QE1 ended on March 30th 2010. We rallied for the next 3 weeks and then proceeded to fall by 16% from high close to low close in early July.
On June 30th 2011 QE2 ended. We held in for the next 3 weeks and then sold off by 18% into early October.
Around the time QE3 was ending in the fall of 2014, the S&P 500 was down as much as 10% intraday into mid October.
Yellen finally got around to hiking rates in December 2015 after 7 years of zero. We rallied for 2 weeks and then sold off by 12% into mid February 2016.
Yellen didn’t hike rates again until December 2016 but 2017 was saved by the hopes of the corporate tax cut which was signed at year end 2017. After that excitement and another rate hike in December 2017, the vol trade blew up in January/February 2018 with a 10% correction.
Fast forward to Q4 2018 and we all know what happened when Powell kept hiking and the S&P 500 fell 20%."
Time will tell...
Once again, the US equity averages (save for the Dow and the Russell) are rising early in the session on relatively poor breadth. Nearly 60% of the S&P 500's members are in the red as I type. Same for the Nasdaq Comp... despite both indexes presently trading higher.
Asian equities mostly rallied overnight, with 12 of the 16 markets we track closing higher.

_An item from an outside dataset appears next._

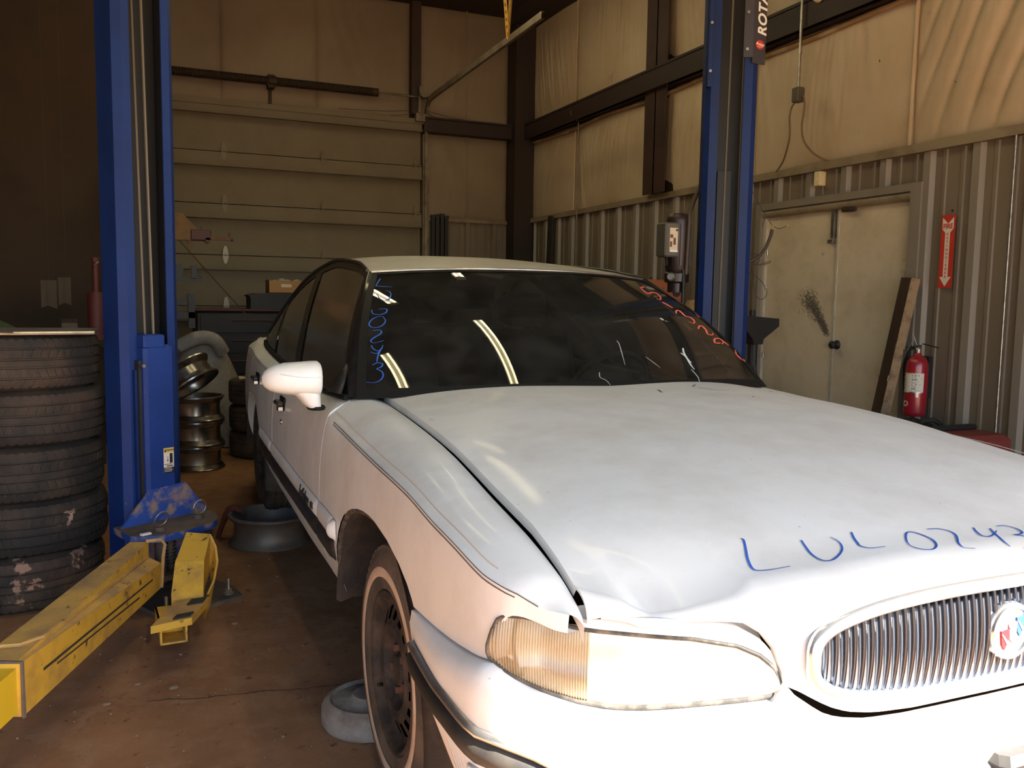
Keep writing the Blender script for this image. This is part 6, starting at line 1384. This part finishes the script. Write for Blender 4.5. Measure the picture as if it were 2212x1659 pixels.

Same for Europe so far this morning, with 15 of the 19 bourses we follow trading up, as I type.
US major averages are mixed: Dow down 93 points (0.26%), SP500 up 0.15%. SP500 Equal Weight down 0.19%, Nasdaq 100 up 0.74%, Nasdaq Comp up 0.40%, Russell 2000 down 0.07%.
The VIX sits at 15.42, up 2.19%.
Oil futures are up 0.35%, gold's up 1.21%, silver's up 1.51%, copper futures are down 0.56% and the ag complex is up 0.10%.
The 10-year treasury is up (yield down) and the dollar is up a big 0.60%.
Led by AMD (chip maker), ALB (lithium miner), semiconductor (chip makers) stocks, MP (rare earth miner) and silver -- but dragged by Viacom/CBS, base metals futures, financial stocks, Latin American equities and Verizon -- our core portfolio is off 0.11% to start the day.
A timely quote, given the constraints on the Fed that their utter market-centricity dictates:
"Preferences are optional and subject to constraints, whereas constraints are neither optional nor subject to preferences."